Nearly a month into their inaugural season, the Lady Dollz are in the lead. 

Click here for the Lady Arena Football League website.

Alycia Lowry says  “The LAFL includes women of all ethnicities and professions, mothers, teachers, models, housewives, etc.”  She adds, “I began the LAFL to help young women reach their goals in athletics and life in general and I want to build self-esteem and empower women to know they are able to achieve anything they put their minds to.” 

Chase, who says she herself has played in a football league, lingerie style, and she says “This league is for real, everyday women of different careers where it is not expected for these women to play a man’s sport, football.”

The LAFL already has a celebrity supporter in rapper Snoop Dogg, according to West Coast media reports.  Snoop Dogg, reports say, is part owner of the Los Angeles Rideretts through owning shares in the team.

The Lady Arena Football League website says this league is formed by female athletes. “We understand being female Athletes and not being appreciated for our talents. LAFL Staffs works hard at setting a platform for ladies to be beautiful on and off the field.
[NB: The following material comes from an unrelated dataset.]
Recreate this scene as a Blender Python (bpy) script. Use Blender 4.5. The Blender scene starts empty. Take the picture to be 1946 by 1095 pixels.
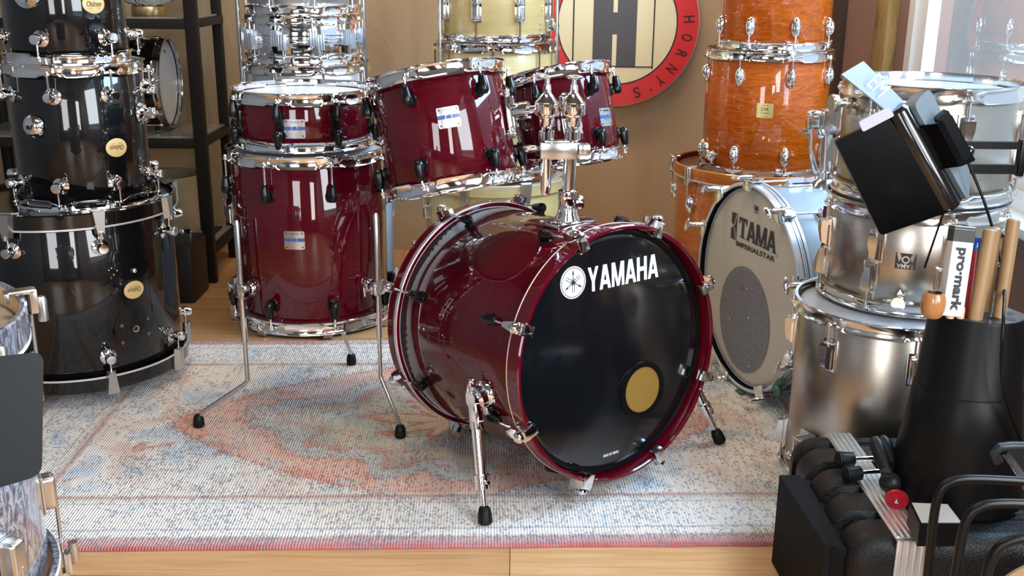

“We are a 8 on 8 Full Contact Football League which play in Lingerie Style Uniforms. LAFL are of the same By Laws and Rules of the National Arena Football League. Ladies of the LAFL are not just Football Players, there are other opportunities under our umbrella.
 
“Ladies of the LAFL will not just be Football Players but  Role Models to young women. Letting them know you  can compete in a ‘MAN Sport’ and  embrace being a lady at the same time.”